As is Whang, who in 2002 was named Best Up & Coming Comedian at the Las Vegas Comedy Festival. She describes the character and her act "a satire of racism in America." Sung Hee is "making fun of racism and other races and of stereotypes, and also of the whole venue of stand-up comedy by doing it wrong and breaking every rule."

She compares Sung Hee to Archie Bunker on "All in the Family," reminding, "He was a horrific bigot, and somehow he was endearing, and you're rooting for him and you're laughing, but you're also very disturbed by it."

It's especially gratifying to Whang (who declines to reveal her age) that her act stirs emotions and, oftentimes, controversy. "Nobody watches it and goes, 'I don't remember that,' or 'I was indifferent to that.' People seem to think it's the funniest thing they've ever seen, or they get very angry at me because they claim that I'm perpetuating racism and stereotypes when it's exactly the opposite."
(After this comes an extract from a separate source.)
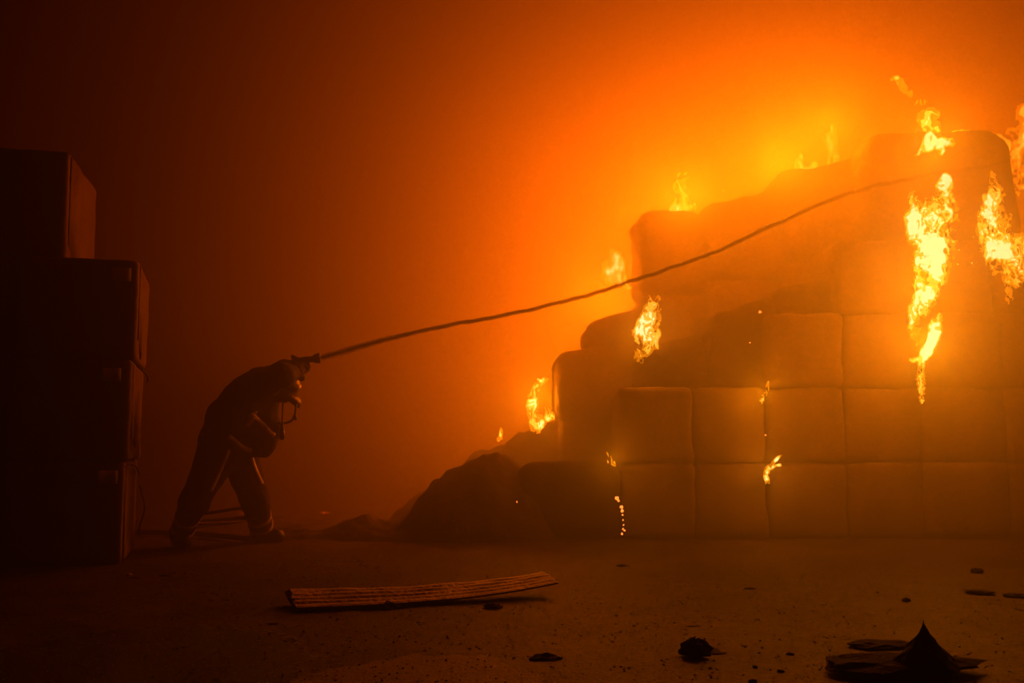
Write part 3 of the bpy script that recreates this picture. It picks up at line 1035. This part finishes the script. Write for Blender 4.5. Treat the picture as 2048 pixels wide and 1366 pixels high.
Vh, Fh = [], []
nu, nv = 28, 12
for j in range(nv + 1):
    th = (math.pi * 0.58) * j / nv
    for i in range(nu):
        w = 2 * math.pi * i / nu
        rr = math.sin(th)
        ridge = 0.012 * math.exp(-(math.sin(w) * rr / 0.22) ** 2) if th < 1.5 else 0
        Vh.append(tuple(head_pt(.142 * rr * math.cos(w), .122 * rr * math.sin(w), .015 + (.118 + ridge) * math.cos(th))))
for j in range(nv):
    for i in range(nu):
        Fh.append((j * nu + i, (j + 1) * nu + i, (j + 1) * nu + (i + 1) % nu, j * nu + (i + 1) % nu))
helmet = link_mesh('helmet', Vh, Fh, M['helmet'])
sol = helmet.modifiers.new('shell', 'SOLIDIFY'); sol.thickness = 0.008
hang(helmet)
Vb, Fb = [], []
nb = 36
for i in range(nb):
    w = 2 * math.pi * i / nb
    ext = .016 + .048 * max(0, math.cos(w)) ** 2
    for rr, du in ((0.0, .004), (ext, -.014 - ext * .5), (ext, -.034 - ext * .5 - .03 * max(0, math.cos(w)) ** 2), (0.0, -.022 - .03 * max(0, math.cos(w)) ** 2)):
        Vb.append(tuple(head_pt((.139 + rr) * math.cos(w), (.119 + rr) * math.sin(w), -.012 + du)))
for i in range(nb):
    j = (i + 1) % nb
    for s in range(4):
        Fb.append((i * 4 + s, j * 4 + s, j * 4 + (s + 1) % 4, i * 4 + (s + 1) % 4))
brim = link_mesh('brim', Vb, Fb, M['mask'])
brim.parent = helmet
# face visor tipped over the shell, catching the fire
Vv, Fv = [], []
for j in range(6):
    th = R(70 + 17 * j / 5)
    for i in range(13):
        w = R(-62 + 124 * i / 12)
        Vv.append(tuple(head_pt(.152 * math.sin(th) * math.cos(w), .131 * math.sin(th) * math.sin(w), .015 + .128 * math.cos(th))))
for j in range(5):
    for i in range(12):
        Fv.append((j * 13 + i, j * 13 + i + 1, j * 13 + 14 + i, j * 13 + 13 + i))
M['visor'] = material('glossy_visor', (0.22, 0.18, 0.13), 0.2)
vis = link_mesh('visor', Vv, Fv, M['visor'])
s2 = vis.modifiers.new('thickness', 'SOLIDIFY'); s2.thickness = 0.005
vis.parent = helmet
Vn, Fn = [], []
for j in range(5):
    for i in range(15):
        w = R(75 + 210 * i / 14)
        k_ = 1 + 0.10 * j / 4 + 0.02 * math.sin(i * 1.7)
        Vn.append(tuple(head_pt(.128 * k_ * math.cos(w), .115 * k_ * math.sin(w), -.015 - .10 * j / 4)))
for j in range(4):
    for i in range(14):
        Fn.append((j * 15 + i, j * 15 + i + 1, j * 15 + 16 + i, j * 15 + 15 + i))
nc = link_mesh('neck_curtain', Vn, Fn, M['jacket'])
s3 = nc.modifiers.new('thickness', 'SOLIDIFY'); s3.thickness = 0.006
hang(nc)
# breathing mask with regulator and hanging hose
v, f = sdf_mesh([(head_pt(.03, 0, -.05), head_pt(.055, 0, -.075), .066, .045, .95), (head_pt(.055, 0, -.075), head_pt(.085, 0, -.085), .030, .024)], 0.008, 0.02)
mask = hang(link_mesh('face_mask', v, f, M['mask']))
vv, ff = tube(smooth_path([P(591, 797, -.03), P(592, 815, -.06), P(589, 832, -.08), P(582, 842, -.09), P(570, 846, -.10), P(556, 846, -.14)], 26), .0085, 10)
hang(link_mesh('breathing_hose', vv, ff, M['mask']))
vv, ff = tube(smooth_path([P(589, 830, -.08), P(590, 836, -.08), P(594, 838, -.08)], 6), [.010, .016, .016, .015, .014, .008], 10)
hang(link_mesh('hose_valve', vv, ff, M['mask']))
vv, ff = tube([P(566, 800, -.10), P(565, 830, -.12), P(564, 848, -.12)], .006, 8)
hang(link_mesh('gauge_line', vv, ff, M['mask']))
vv, ff = tube([P(564, 844, -.12), P(564, 852, -.12), P(564, 866, -.12), P(564, 876, -.12), P(564, 880, -.12)], [.008, .014, .019, .021, .010], 12)
hang(link_mesh('pressure_gauge', vv, ff, M['mask']))

# ------------------------------------------------------------------ hose, nozzle, water
hp = [P(597, 723, .0), P(578, 734, .06), P(548, 748, .16), P(510, 775, .27), P(478, 830, .32), P(474, 900, .34), P(500, 985, .36), P(520, 1040, .40)]
for px, py, y in ((505, 1068, 7.9), (470, 1072, 7.95), (430, 1068, 8.1), (380, 1062, 8.3), (300, 1060, 8.4), (200, 1060, 8.5)):
    hp.append(Vector((at(px, py, y).x, y, .03)))
vv, ff = tube(smooth_path(hp, 120), .024, 12)
hose = set_props(recentre(link_mesh('fire_hose', vv, ff, M['hose'])), 'fire hose running from the nozzle down behind the firefighter onto the floor', 'hose')
a_, b_ = P(597, 722), P(641, 716)
d_ = (b_ - a_)
vv, ff = tube([a_, a_ + d_ * .25, a_ + d_ * .42, a_ + d_ * .5, a_ + d_ * .68, a_ + d_ * .72, a_ + d_ * .96, b_], [.024, .026, .026, .022, .024, .033, .040, .036], 18)
noz = keep_parent(link_mesh('nozzle', vv, ff, M['metal']), hose)
vv, ff = tube(smooth_path([P(611, 722, .0), P(603, 721, .0), P(594, 719, .0), P(587, 715, .0), P(583, 711, .0)], 12), [.010, .013, .016, .018, .019, .019, .019, .018, .017, .015, .013, .009], 12)
h_ = link_mesh('bail_handle', vv, ff, M['metal'])
h_.parent = noz
vv, ff = tube([P(606, 724), P(604, 732), P(602, 743)], [.017, .016, .018], 12)
h_ = link_mesh('pistol_grip', vv, ff, M['metal'])
h_.parent = noz

jet_m = bpy.data.materials.new('water_spray')
jet_m.use_nodes = True
nt = jet_m.node_tree
pb = nt.nodes['Principled BSDF']
pb.inputs['Base Color'].default_value = (0.07, 0.06, 0.05, 1)
pb.inputs['Roughness'].default_value = 0.3
pb.inputs['Alpha'].default_value = 0.5
jp = [(642, 716, 7.4, 4.5), (700, 699, 7.42, 5), (760, 682, 7.44, 4.6), (830, 665, 7.46, 4.2), (900, 650, 7.48, 4), (1000, 632, 7.52, 4), (1100, 610, 7.56, 4), (1200, 583, 7.6, 4), (1270, 560, 7.64, 4),
      (1350, 533, 7.68, 4), (1440, 500, 7.7, 4), (1560, 444, 7.74, 4.4), (1700, 386, 7.78, 4), (1800, 362, 7.8, 3.6), (1870, 347, 7.82, 3.6), (1940, 338, 7.9, 3.2), (2014, 325, 8.05, 3)]
pth = smooth_path([at(a, b, c) for a, b, c, d in jp], 260)
rad = np.interp(np.linspace(0, len(jp) - 1, 260), np.arange(len(jp)), [p[3] * 7.6 / F_PX for p in jp])
pp = []
for i, p in enumerate(pth):
    t = i / 259
    j = .006 * min(1, t * 3)
    pp.append(p + Vector((0, mnoise.noise(Vector((i * .21, 3, 0))) * j, mnoise.noise(Vector((i * .17, 0, 0))) * j * 1.6)))
rr = [r * (0.95 + 0.35 * mnoise.noise(Vector((i * .33, 9, 0)))) for i, r in enumerate(rad)]
vv, ff = tube(pp, [r * .72 for r in rr], 10)
jet = set_props(recentre(link_mesh('water_jet', vv, ff, jet_m)), 'long thin water jet arcing from the nozzle up to the top bale', 'water jet')


mist_m = jet_m.copy(); mist_m.name = 'fine_spray'
mist_m.node_tree.nodes['Principled BSDF'].inputs['Alpha'].default_value = 0.16
for nm_, k_ in (('spray_sheath', 0.95), ('outer_spray', 1.2)):
    q_r = [r * k_ * (1 + .3 * max(0, 1 - i / 60)) * (1 + .25 * mnoise.noise(Vector((i * .5, 5 * k_, 2)))) for i, r in enumerate(rad)]
    vv, ff = tube(pp, q_r, 10)
    keep_parent(link_mesh(nm_, vv, ff, mist_m), jet)


# ------------------------------------------------------------------ litter on the floor
def chunk(label, px, py, w, h, seed, spike=0.0, flat=1.0, group=None, name='charred_chunk', mat='chunk', cat='debris'):
    """ragged lump: w, h in pixels as seen; py is where its base meets the floor"""
    g = ground(px, py)
    m = g.y / F_PX
    W_, H_ = w * m, h * m
    bm = bmesh.new()
    bmesh.ops.create_icosphere(bm, subdivisions=3, radius=1)
    vs = np.array([v.co[:] for v in bm.verts])
    n = fbm(vs[:, 0] * 2.2 + seed, vs[:, 1] * 2.2, vs[:, 2] * 2.2, seed, 3) - 0.5
    n2 = fbm(vs[:, 0] * 6 + seed, vs[:, 1] * 6, vs[:, 2] * 6, seed + 2, 2) - 0.5
    vs = vs * (1 + 0.9 * n + 0.5 * n2)[:, None]
    lo, hi = vs.min(0), vs.max(0)
    u = (vs - lo) / (hi - lo)
    x = (u[:, 0] - .5) * W_
    y = (u[:, 1] - .5) * W_ * 0.8 * flat
    z = u[:, 2]
    if spike:
        k = (1 - z) ** spike + 0.02
        x, y = x * k * 1.35, y * k * 1.35
    z = z * H_ - 0.012
    for v_, a, b, c in zip(bm.verts, x, y, z): v_.co = (a, b, c)
    me = bpy.data.meshes.new(name); bm.to_mesh(me); bm.free()
    me.materials.append(M[mat])
    o = bpy.data.objects.new(name, me)
    o.location = (g.x, g.y, 0)
    COL.objects.link(o)
    return set_props(o, label, cat, group)


chunk('pointed black spike of debris in the right foreground', 1852, 1345, 190, 108, 3, spike=1.9)
chunk('low wide black scrap lying around the pointed spike', 1815, 1340, 330, 34, 4, flat=0.6)
chunk('flat black scrap behind the pointed spike', 1760, 1290, 130, 14, 5, flat=0.8)
chunk('squat black stump of char standing in the foreground', 1394, 1312, 58, 44, 6, spike=0.25)
chunk('thin dark flake just behind the squat stump', 1388, 1252, 42, 6, 7)
chunk('black lump at the corner of the pale strip of floor', 1090, 1322, 70, 22, 8)
chunk('ragged dark scrap leaning on the pale ribbed beam', 775, 1216, 58, 20, 9, spike=0.4)
chunk('dark lump in front of the right half of the beam', 985, 1218, 42, 18, 11)
small = [(950, 1333, 26, 10), (908, 1331, 16, 7), (1012, 1362, 22, 8), (690, 1305, 16, 8), (822, 1355, 22, 7), (798, 1298, 14, 9), (772, 1316, 14, 5), (555, 1178, 18, 6), (372, 1164, 16, 7), (1160, 1290, 26, 8),
         (1150, 1315, 20, 6), (1505, 1358, 18, 8), (1510, 1330, 10, 6), (1562, 1338, 16, 6), (1665, 1320, 24, 8), (1955, 1146, 26, 14), (1812, 1200, 20, 10), (1245, 1100 + 32, 24, 8), (1500, 1178, 26, 8),
         (1960, 1185, 60, 10), (2030, 1192, 50, 10), (840, 1235, 14, 6), (700, 1148, 16, 5), (545, 1175, 16, 6), (265, 1156, 40, 6), (330, 1150, 30, 5), (1410, 1300, 90, 8), (1580, 1305, 18, 7), (1205, 1302, 40, 8), (545, 1245, 30, 5)]
for i, (px, py, w, h) in enumerate(small):
    chunk('small charred crumb lying loose on the gritty floor', px, py, w, h, 40 + i, group='charred crumbs on the floor', name='charred_crumb')
chunk('lit crest of the ash ridge built as a pale lump just right of the front leg', 570, 1032, 56, 7, 92, mat='beam')  # pale lumps added for light caught along the ash ridge crest
chunk('pale lump standing for light caught further right on the ash ridge', 646, 1030, 34, 9, 93, mat='beam')
chunk('pale lump standing for light on the ash ridge seen between the legs', 484, 1031, 28, 9, 94, mat='beam')
chunk('tiny pale scrap on the floor right of centre', 1276, 1270, 12, 4, 90, mat='beam')
chunk('small amber scrap at the foot of the left column', 258, 1150, 14, 8, 91, mat='beam')

# pale ribbed beam
gl, gr = ground(584, 1216), ground(1100, 1188)
n = 48
Vb, Fb = [], []
prof = [(-.13, .0), (-.13, .010), (-.115, .016), (-.085, .017), (-.07, .025), (-.04, .026), (-.025, .034), (.005, .036), (.02, .044), (.05, .046), (.065, .052), (.10, .054), (.115, .040), (.115, .0)]
m_ = len(prof)
dirv = (gr - gl); dirv.z = 0
Ld = dirv.length; dirv.normalize()
side = Vector((-dirv.y, dirv.x, 0))
for i in range(n + 1):
    t = i / n
    c = gl + dirv * (Ld * t) + side * (-.05 * math.sin(math.pi * t))
    zz = .012 + .05 * t ** 3
    sc = 1.12 - .35 * t + .06 * mnoise.noise(Vector((t * 6, 1, 1)))
    for k, (a, b) in enumerate(prof):
        wob = 1 + .10 * mnoise.noise(Vector((t * 9, k * .9, 4)))
        end = 0.03 * mnoise.noise(Vector((k * 1.3, 7, i))) if i in (0, n) else 0
        Vb.append(tuple(c + side * (a * sc) + Vector((0, 0, zz + b * sc * wob)) + dirv * end))
for i in range(n):
    for k in range(m_):
        q = (k + 1) % m_
        Fb.append((i * m_ + k, i * m_ + q, (i + 1) * m_ + q, (i + 1) * m_ + k))
Fb += [tuple(range(m_ - 1, -1, -1)), tuple(n * m_ + k for k in range(m_))]
set_props(recentre(link_mesh('splintered_beam', Vb, Fb, M['beam'], smooth=False)), 'long pale ribbed beam lying across the gritty floor', 'beam')

# grit: thousands of crumbs, one object
rs = np.random.RandomState(4)
NG = 30000
gx = rs.uniform(-3.2, 5.0, NG); gy = 3.0 + 5.2 * rs.uniform(0, 1, NG) ** 1.3
keep = np.abs(gx) < gy * 0.56
gx, gy = gx[keep], gy[keep]
gz = floor_height(gx, gy)
oct_v = np.array([(1, 0, 0), (-1, 0, 0), (0, 1, 0), (0, -1, 0), (0, 0, 1), (0, 0, -1)], float)
oct_f = np.array([(0, 2, 4), (2, 1, 4), (1, 3, 4), (3, 0, 4), (2, 0, 5), (1, 2, 5), (3, 1, 5), (0, 3, 5)])
ng = len(gx)
size = (0.0016 + 0.005 * rs.uniform(0, 1, ng) ** 4) * (0.6 + gy * 0.1)
VV = oct_v[None] * np.array([1, 1, .55]) * size[:, None, None] * rs.uniform(.5, 1.4, (ng, 6, 1)) + np.stack([gx, gy, gz + size * .3], 1)[:, None]
FF = oct_f[None] + (np.arange(ng) * 6)[:, None, None]
set_props(link_mesh('grit', VV.reshape(-1, 3), FF.reshape(-1, 3), M['grit'], smooth=False), 'dark grit and ash crumbs strewn over the whole floor', 'grit', kind='stuff')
However, unlike Sung Hee, Whang insists that a stereotypical "Asian-born-Asian" woman would likely be "shrinking in the corner of a comedy club -- she wouldn't be up onstage ... One of the stereotypes of Asians is that we take ourselves too seriously, we can't laugh at ourselves." About those folks, she says, "Their response is more stereotypical than my act."

Though she plans to continue her hosting and acting duties (look for her in the forthcoming Keanu Reeves sci-fi flick "Constantine"), Whang is also working to turn Sung Hee into a cottage industry of sorts. She's devised concepts for a pair of television vehicles in which the character would star, and is also penning a screenplay based on her fictional rise through the stand-up comedy ranks.

"I can see creating some sort of venue for Sung Hee Park to suddenly become the next Austin Powers -- the next character-driven entity that can do feature films or a television series, and I know that it's going to be one of those things that's talked about," Whang says. "She can almost exist on her own. I can see myself having my own separate acting career, my own hosting career, and then Sung Hee is just like her own person."

Out for laughs

How exactly does one go from being a professional figure skater to performing stand-up comedy? Given her firsthand experience, Nancy Ryan will likely be more than happy to explain the transition during her performances through Sunday at The Comedy Stop at the Trop.

Willie Barcena -- a frequent headliner at The Improv at Harrah's, who was the subject of Laugh Lines on Aug. 1, 2003 -- has a new day job: Earlier this year, the funnyman from East Los Angeles moved north to Sacramento to host his self-titled, morning-drive-time show on hip-hop/R&B radio station KSFM-102.5 FM.

In case anyone was wondering, Bob Zany has exactly 1,800 new hairs on his head. See them in all their glory by logging onto www.bobzany.com and checking out the before-and-after photos of his hair-transplant procedure (he doesn't call himself Zany for nothing, folks). Better yet, ogle the comedy veteran's fancy follicles in person when he plays Riviera Comedy Club April 12 through April 14.